There is nothing mentally deficient or wrong with a fan. They are normal people (well, in the case of us at the BSN, I'll just say we aren't complete freaks of nature)
I consider myself a hardcore fan. I've been gaming most of my life. My first and truest love is RPGs, but I enjoy many different genres. I have played the majority of Bioware games released to date. I have also played Call of Duty as well as many other shooters.
I used to get other people excited about Bioware games when I talked about them. Other gamers I just met who had also played, gamers who had never played the game, even non-gamers were impressed with some of the things I talked about. The things that hooked people in?

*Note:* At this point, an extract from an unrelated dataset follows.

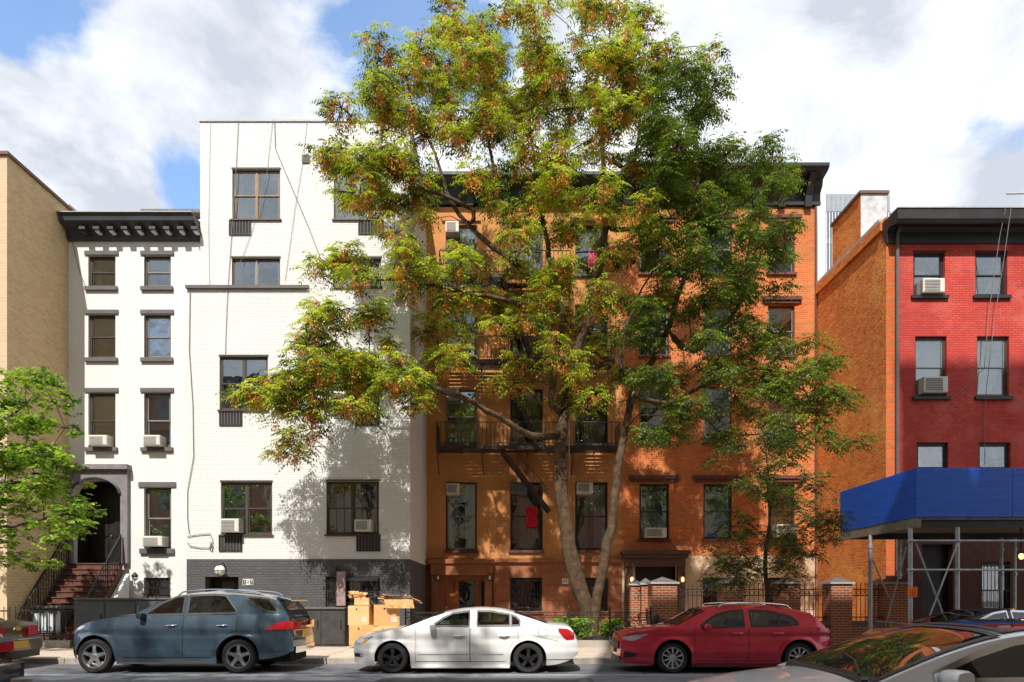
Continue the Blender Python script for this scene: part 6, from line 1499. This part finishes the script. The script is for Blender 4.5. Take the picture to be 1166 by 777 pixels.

Choices that carry over different games, multiple ways to playthroughs and lots of different endings.
What have we seen in the past two games from Bioware? Poor choice import impact, streamlined gameplay and carbon-copy endings.
Do you know what I never said anything about? And do you know what no one I talked to in Real Life mentioned? Cinematics. Or action sequences. Or marketing campaigns. No one gives a rip about these things. You can't get excited about it. This isn't 2006, where a quick-time mini-game of button mashing in God of War was cutting edge. Or 2001, where a make out scene in a pool in FFX was unheard of. And it's not 2008, where seeing a commercial for a video game was uncommon.
Instead, Bioware introduced games that blew people away in their reach and ambition. A game like DA:O, which offered tons of replay with its various epilogue endings, it's promise of huge choices that could shape the world come future games, the idea that these great companions and characters would be living on in the future... that was all not lived up to.
I've been playing Bioware games a long time, but it wasn't until DA:O that I joined the forums and got involved with conversations about game lore or mechanics, about choice impact and franchise continuity.
In short, DA:O turned me from a gamer into a hardcore fan. If Bioware were to keep making ambitious and ground-breaking titles like that, not copy-and-paste attempts from other games and genres to duplicate their success, then I'm convinced they'd find more and more gamers would be converted like I was.
Don't plan a game with limitations or profits in mind. Build a game that is the most ambitious and amazing you can dream up... trust me, the reality will show up with budgets and technical constraints soon enough. But the vision is what carries a great game through, and allows you to say 'this it it!' when you are ready to release it. Making compromises before even dreaming up the game is the road to disillusionment, both on the sides of the developers AND the gamers.